Enfin, le plaignant répète qu’il aurait
préféré que ces textes ne soient pas publiés plutôt que de les vider de leur
substance. Dans ce sens, il considère toujours que les modifications de M.
Néron trahissent la pensée de l’auteur et que les informations disparues
étaient nécessaires pour comprendre les raisons de son intervention et le
contenu des textes lui-même. Ainsi, selon lui, M. Néron a contrevenu à
l’article 2.2.1 du guide Droits et
responsabilités de la presse.
Analyse
En publiant les lettres des lecteurs, les professionnels de l’information doivent encourager la libre circulation des idées et l’expression du plus grand nombre de points de vue. Des espaces tels que la rubrique «Votre opinion» du journal Le Quotidien favorisent le débat démocratique et diversifient l’information.

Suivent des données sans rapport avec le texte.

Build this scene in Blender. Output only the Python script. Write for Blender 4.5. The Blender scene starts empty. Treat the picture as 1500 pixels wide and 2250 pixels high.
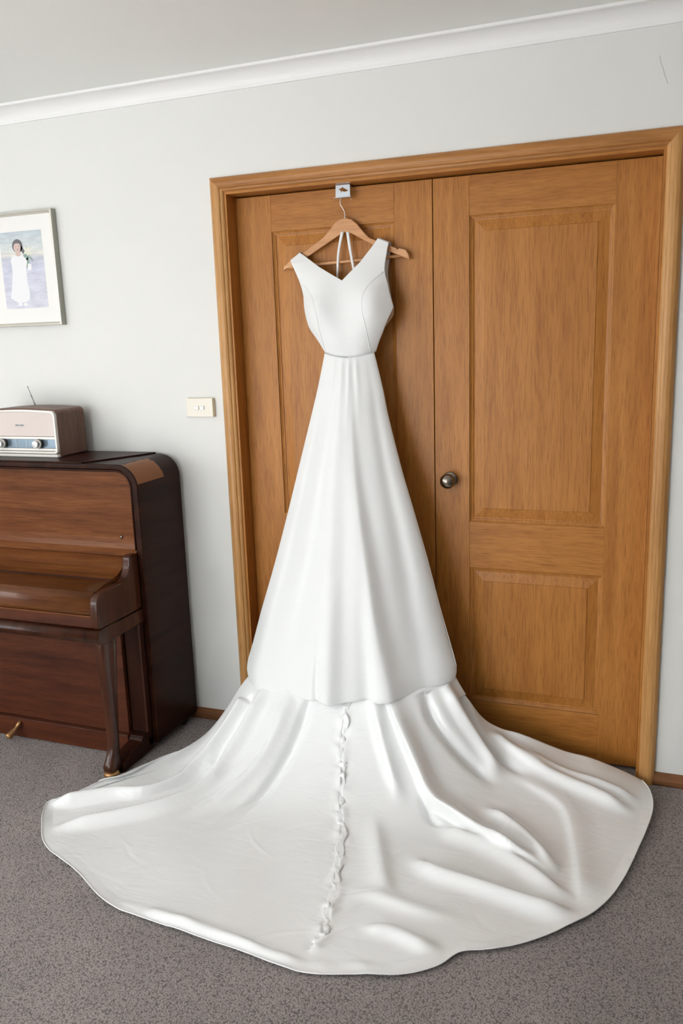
import bpy, bmesh, math, random
import numpy as np
from mathutils import Vector, Matrix
from mathutils.bvhtree import BVHTree

S = bpy.context.scene
COL = S.collection
PI = math.pi

# ------------------------------------------------------------------ camera
cd = bpy.data.cameras.new('camera'); cam = bpy.data.objects.new('camera', cd); COL.objects.link(cam)
S.camera = cam
R_ = Vector((0.93647, 0.34924, -0.03252)); U_ = Vector((-0.04251, 0.20505, 0.97783)); F_ = Vector((-0.34817, 0.91432, -0.20687))
M = Matrix((R_, U_, -F_)).transposed().to_4x4(); M.translation = Vector((1.5232, -2.7921, 1.5407))
cam.matrix_world = M
cd.sensor_fit = 'HORIZONTAL'; cd.sensor_width = 36.0; cd.lens = 1809.77 / 1500 * 36.0
cd.clip_start = 0.05

# ------------------------------------------------------------------ world, light, exposure
W = bpy.data.worlds.new('world'); S.world = W; W.use_nodes = True
bg = W.node_tree.nodes['Background']; bg.inputs[0].default_value = (0.80, 0.90, 1.0, 1); bg.inputs[1].default_value = 2.0

def area(name, loc, target, sx, sy, power, col):
    l = bpy.data.lights.new(name, 'AREA'); l.shape = 'RECTANGLE'; l.size = sx; l.size_y = sy; l.energy = power; l.color = col
    o = bpy.data.objects.new(name, l); COL.objects.link(o); o.location = loc
    o.rotation_euler = (Vector(target) - Vector(loc)).to_track_quat('-Z', 'Y').to_euler()
    return o
# daylight entering through the window openings (left wall and rear wall)
LX, RX, RY = -2.7, 5.2, -4.8            # room extents
WIN_L = (-4.0, -2.4, 0.85, 2.1)         # left wall window: y0, y1, z0, z1
WIN_R = (-2.2, 0.2, 0.06, 2.1)          # rear wall window: x0, x1, z0, z1
area('window_daylight_left', (LX - 0.03, -3.2, 1.47), (0, -3.2, .1), 1.55, 1.2, 46, (1.0, 0.985, 0.96))
area('window_daylight_rear', (-1.0, RY - 0.03, 1.08), (-1.0, -1.8, 0.0), 2.35, 2.0, 68, (0.95, 0.99, 1.0))
sl = bpy.data.lights.new('ceiling_bounce_sun', 'SUN'); sl.energy = 125; sl.angle = math.radians(1.5); sl.color = (0.96, 1.0, 0.99)
so = bpy.data.objects.new('ceiling_bounce_sun', sl); COL.objects.link(so); so.location = (-3, -9, 8)      # added light: bounces off carpet inside the rear window to brighten the ceiling
so.rotation_euler = Vector((0.12, 0.57, -0.82)).to_track_quat('-Z', 'Y').to_euler()
S.view_settings.view_transform = 'Standard'; S.view_settings.look = 'None'
S.view_settings.gamma = 1.0; S.view_settings.use_curve_mapping = False
S.view_settings.exposure = -0.07

# ------------------------------------------------------------------ materials
MATS = {}
def mat(name, col, rough=0.5, metal=0.0, spec=0.5, coat=0.0, coat_rough=0.1, sheen=0.0):
    m = bpy.data.materials.new(name); m.use_nodes = True
    b = m.node_tree.nodes['Principled BSDF']
    b.inputs['Base Color'].default_value = (*col, 1); b.inputs['Roughness'].default_value = rough
    b.inputs['Metallic'].default_value = metal; b.inputs['Specular IOR Level'].default_value = spec
    b.inputs['Coat Weight'].default_value = coat; b.inputs['Coat Roughness'].default_value = coat_rough
    b.inputs['Sheen Weight'].default_value = sheen
    MATS[name] = m
    return m
def nd(m, t, **k):
    n = m.node_tree.nodes.new(t)
    for a, v in k.items():
        setattr(n, a, v)
    return n
def lk(m, a, b): m.node_tree.links.new(a, b)
def coords(m, scale, rot=(0, 0, 0)):
    tc = nd(m, 'ShaderNodeTexCoord'); mp = nd(m, 'ShaderNodeMapping')
    mp.inputs['Scale'].default_value = scale; mp.inputs['Rotation'].default_value = rot
    lk(m, tc.outputs['Object'], mp.inputs['Vector'])
    return mp.outputs['Vector']
def noise(m, vec, scale, detail=4, rough=0.55, dist=0.0):
    n = nd(m, 'ShaderNodeTexNoise'); n.inputs['Scale'].default_value = scale; n.inputs['Detail'].default_value = detail
    n.inputs['Roughness'].default_value = rough; n.inputs['Distortion'].default_value = dist
    lk(m, vec, n.inputs['Vector']); return n.outputs['Fac']
def ramp(m, fac, stops):
    r = nd(m, 'ShaderNodeValToRGB'); e = r.color_ramp.elements
    while len(e) < len(stops): e.new(0.5)
    for i, (p, c) in enumerate(stops):
        e[i].position = p; e[i].color = (*c, 1)
    lk(m, fac, r.inputs['Fac']); return r.outputs['Color']
def mixc(m, a, b, fac, mode='MIX'):
    x = nd(m, 'ShaderNodeMix', data_type='RGBA', blend_type=mode)
    if isinstance(fac, float): x.inputs[0].default_value = fac
    else: lk(m, fac, x.inputs[0])
    for s, v in ((6, a), (7, b)):
        if isinstance(v, tuple): x.inputs[s].default_value = (*v, 1)
        else: lk(m, v, x.inputs[s])
    return x.outputs[2]
def bump(m, h, dist, strength=1.0):
    b = nd(m, 'ShaderNodeBump'); b.inputs['Distance'].default_value = dist; b.inputs['Strength'].default_value = strength
    lk(m, h, b.inputs['Height']); lk(m, b.outputs['Normal'], m.node_tree.nodes['Principled BSDF'].inputs['Normal'])
def base_of(m): return m.node_tree.nodes['Principled BSDF'].inputs['Base Color']

def wood(name, c_dark, c_mid, c_light, axis='z', rough=0.42, coat=0.12, coat_rough=0.25, fine=1.0, figure=1.0, seed=0.0, spec=.2):
    m = mat(name, c_mid, rough, coat=coat, coat_rough=coat_rough, spec=spec)
    k = {'x': (1.1, 14, 14), 'z': (14, 14, 1.1), 'y': (14, 1.1, 14)}[axis]
    k2 = {'x': (14, 330, 330), 'z': (330, 330, 14), 'y': (330, 14, 330)}[axis]
    tc = nd(m, 'ShaderNodeTexCoord'); 
    ad = nd(m, 'ShaderNodeVectorMath', operation='ADD'); ad.inputs[1].default_value = (seed, seed * 1.7, seed * .6)
    lk(m, tc.outputs['Object'], ad.inputs[0])
    def mp(s):
        q = nd(m, 'ShaderNodeMapping'); q.inputs['Scale'].default_value = s; lk(m, ad.outputs[0], q.inputs['Vector']); return q.outputs['Vector']
    a = noise(m, mp(k), 1.6, 5, 0.6, 0.35); b = noise(m, mp(k2), 1.0, 3, 0.6)
    k3 = tuple(4 * v for v in k); c = noise(m, mp(k3), 1.3, 4, .6, .2)
    col = ramp(m, a, [(0.30, c_dark), (0.5, c_mid), (0.70, c_light)])
    col = mixc(m, col, ramp(m, c, [(0.3, (0.72, 0.68, 0.62)), (0.62, (1.1, 1.1, 1.1))]), 0.30 * figure, 'MULTIPLY')
    col = mixc(m, col, ramp(m, b, [(0.36, (0.62, 0.55, 0.48)), (0.52, (1.05, 1.05, 1.05))]), 0.6 * fine, 'MULTIPLY')
    lk(m, col, base_of(m)); bump(m, b, 0.0004, 0.5)
    return m

wall_m = mat('wall_paint', (0.78, 0.765, 0.735), 0.6, spec=0.25)
v = coords(wall_m, (1, 1, 1)); lk(wall_m, mixc(wall_m, (0.745, 0.748, 0.725), (0.785, 0.785, 0.76), noise(wall_m, v, 1.4, 3)), base_of(wall_m))
bump(wall_m, noise(wall_m, v, 160, 3), 0.0006, 0.35)
ceil_m = mat('ceiling_paint', (0.90, 0.915, 0.89), 0.85, spec=0.2)
cornice_m = mat('cornice_paint', (0.86, 0.86, 0.85), 0.45, spec=0.35)
dark_m = mat('dark_void', (0.02, 0.018, 0.016), 0.9)

carpet_m = mat('carpet', (0.2, 0.17, 0.165), 1.0, spec=0.1, sheen=0.25)
v = coords(carpet_m, (1, 1, 1))
vo = nd(carpet_m, 'ShaderNodeTexVoronoi'); vo.inputs['Scale'].default_value = 230; vo.inputs['Randomness'].default_value = 1
nv = nd(carpet_m, 'ShaderNodeTexNoise'); nv.inputs['Scale'].default_value = 60; nv.inputs['Detail'].default_value = 3
lk(carpet_m, v, nv.inputs['Vector'])
mv = nd(carpet_m, 'ShaderNodeVectorMath', operation='MULTIPLY_ADD'); mv.inputs[1].default_value = (0.007, 0.007, 0.0)
lk(carpet_m, nv.outputs['Color'], mv.inputs[0]); lk(carpet_m, v, mv.inputs[2]); lk(carpet_m, mv.outputs[0], vo.inputs['Vector'])
fib = noise(carpet_m, v, 520, 3, .7); big = noise(carpet_m, v, 3.2, 4, .6, .6); mid = noise(carpet_m, v, 210, 3, .6)
c1 = ramp(carpet_m, vo.outputs['Distance'], [(0.05, (0.53, 0.475, 0.455)), (0.45, (0.39, 0.345, 0.33)), (0.85, (0.15, 0.13, 0.124))])
c1 = mixc(carpet_m, c1, ramp(carpet_m, mid, [(0.3, (0.78, 0.77, 0.76)), (0.7, (1.2, 1.2, 1.21))]), 0.4, 'MULTIPLY')
c1 = mixc(carpet_m, c1, ramp(carpet_m, fib, [(0.3, (0.6, 0.58, 0.57)), (0.7, (1.3, 1.28, 1.28))]), 0.55, 'MULTIPLY')
c1 = mixc(carpet_m, c1, ramp(carpet_m, big, [(0.35, (0.88, 0.88, 0.88)), (0.65, (1.08, 1.07, 1.07))]), 1.0, 'MULTIPLY')
lk(carpet_m, c1, base_of(carpet_m))
hm = nd(carpet_m, 'ShaderNodeMath', operation='SUBTRACT'); lk(carpet_m, fib, hm.inputs[0]); lk(carpet_m, vo.outputs['Distance'], hm.inputs[1])
bump(carpet_m, hm.outputs[0], 0.004, 0.9)

DW = ((0.36, 0.138, 0.028), (0.43, 0.175, 0.037), (0.485, 0.208, 0.049))
door_v = wood('door_timber_upright', *DW, axis='z', seed=1.0)
door_h = wood('door_timber_cross', *DW, axis='x', seed=4.0)
door_p = wood('door_panel_timber', (0.375, 0.145, 0.029), (0.43, 0.175, 0.037), (0.475, 0.202, 0.047), axis='z', seed=7.3)
arch_v = wood('architrave_timber_upright', (0.40, 0.19, 0.06), (0.52, 0.27, 0.095), (0.60, 0.33, 0.13), axis='z', rough=.33, seed=2.0, fine=.6)
arch_h = wood('architrave_timber_cross', (0.32, 0.13, 0.037), (0.42, 0.185, 0.055), (0.5, 0.235, 0.08), axis='x', rough=.33, seed=3.0, fine=.6)
skirt_m = wood('skirting_timber', (0.15, 0.062, 0.025), (0.21, 0.09, 0.038), (0.26, 0.115, 0.05), axis='x', seed=5.0)
hanger_m = wood('hanger_timber', (0.52, 0.25, 0.11), (0.62, 0.32, 0.15), (0.70, 0.39, 0.20), axis='x', rough=.4, seed=9.0, fine=.4, figure=.5)
P3 = ((0.088, 0.026, 0.007), (0.14, 0.046, 0.0125), (0.185, 0.066, 0.019))
pia_m = wood('mahogany_light', *P3, axis='x', rough=0.42, coat=0.08, coat_rough=0.18, seed=11.0, spec=.10, figure=1.3)
pia_g = wood('mahogany_polished', *P3, axis='x', rough=0.38, coat=0.5, coat_rough=0.14, seed=16.0, figure=1.2, spec=.15)
pia_d = wood('mahogany_dark', (0.016, 0.004, 0.002), (0.026, 0.007, 0.0035), (0.036, 0.0105, 0.005), axis='z', rough=0.4, coat=0.03, seed=12.0, fine=.5, spec=.12)
pia_b = wood('mahogany_lower', (0.04, 0.010, 0.005), (0.075, 0.020, 0.008), (0.095, 0.026, 0.010), axis='x', rough=0.4, coat=0.06, coat_rough=0.2, seed=13.0, spec=.2)
pia_k = wood('mahogany_legs', (0.024, 0.007, 0.0035), (0.052, 0.0155, 0.007), (0.070, 0.022, 0.010), axis='z', rough=0.3, coat=0.25, coat_rough=0.12, seed=14.0, fine=.5, spec=.2)
# case top / corner: dark stain with a bare patch where veneer is lost
case_m = wood('mahogany_case', (0.014, 0.004, 0.002), (0.023, 0.0065, 0.0032), (0.034, 0.010, 0.005), axis='y', rough=0.36, coat=0.05, coat_rough=0.16, seed=15.0, fine=.5, spec=.08)

crepe_m = mat('ivory_crepe', (0.845, 0.855, 0.85), 0.62, spec=0.3, sheen=0.2)
bump(crepe_m, noise(crepe_m, coords(crepe_m, (1, 1, 1)), 900, 2), 0.0002, 0.3)
satin_m = mat('white_satin', (0.885, 0.895, 0.895), 0.27, spec=0.7, sheen=0.1)
satin_m.node_tree.nodes['Principled BSDF'].inputs['Anisotropic'].default_value = 0.4
vv = coords(satin_m, (1, 1, 1)); w1 = noise(satin_m, coords(satin_m, (1, 2.6, 1), (0, 0, .6)), 7, 3, .5, 1.2); bump(satin_m, w1, 0.006, 0.25)
ribbon_m = mat('ribbon_satin', (0.85, 0.84, 0.83), 0.4)
mesh_m = mat('nude_mesh', (0.62, 0.50, 0.38), 0.7)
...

Cependant les journaux sont libres d’apporter des modifications aux lettres qu’ils publient (titres, rédaction, corrections) s’ils n’en changent pas le sens et ne trahissent pas la pensée des auteurs. À cet égard, il importe que les médias se donnent des normes de publication des lettres ouvertes qui leur parviennent du public. Ainsi, le journal Le Quotidien publie régulièrement, en page éditoriale, les normes qu’il s’est donné.
Le plaignant, M. Rosaire Gagnon, désapprouve certaines modifications apportées à l’un de ses textes. Selon lui, ces modifications en changent le sens.
À la lecture des documents qui lui ont été soumis, le Conseil a constaté que le journal avait respecté ses propres normes concernant la publication des lettres d’opinion. En effet, Le Quotidien a permis à M. Gagnon de s’exprimer. Le Conseil estime que la réplique publiée a subi une importante coupure et qu’elle a été réduite à l’essentiel par la rédaction afin que celle-ci soit publiable. Toutefois, le Conseil considère que l’esprit de cette lettre est conforme à la pensée de son auteur. En effet, après comparaison de la lettre originale et de la lettre publiée par Le Quotidien, le Conseil constate que le sens du texte initial a été respecté.
Par conséquent, le Conseil de presse rejette la plainte de M. Rosaire Gagnon contre M. Carol Néron et Le Quotidien.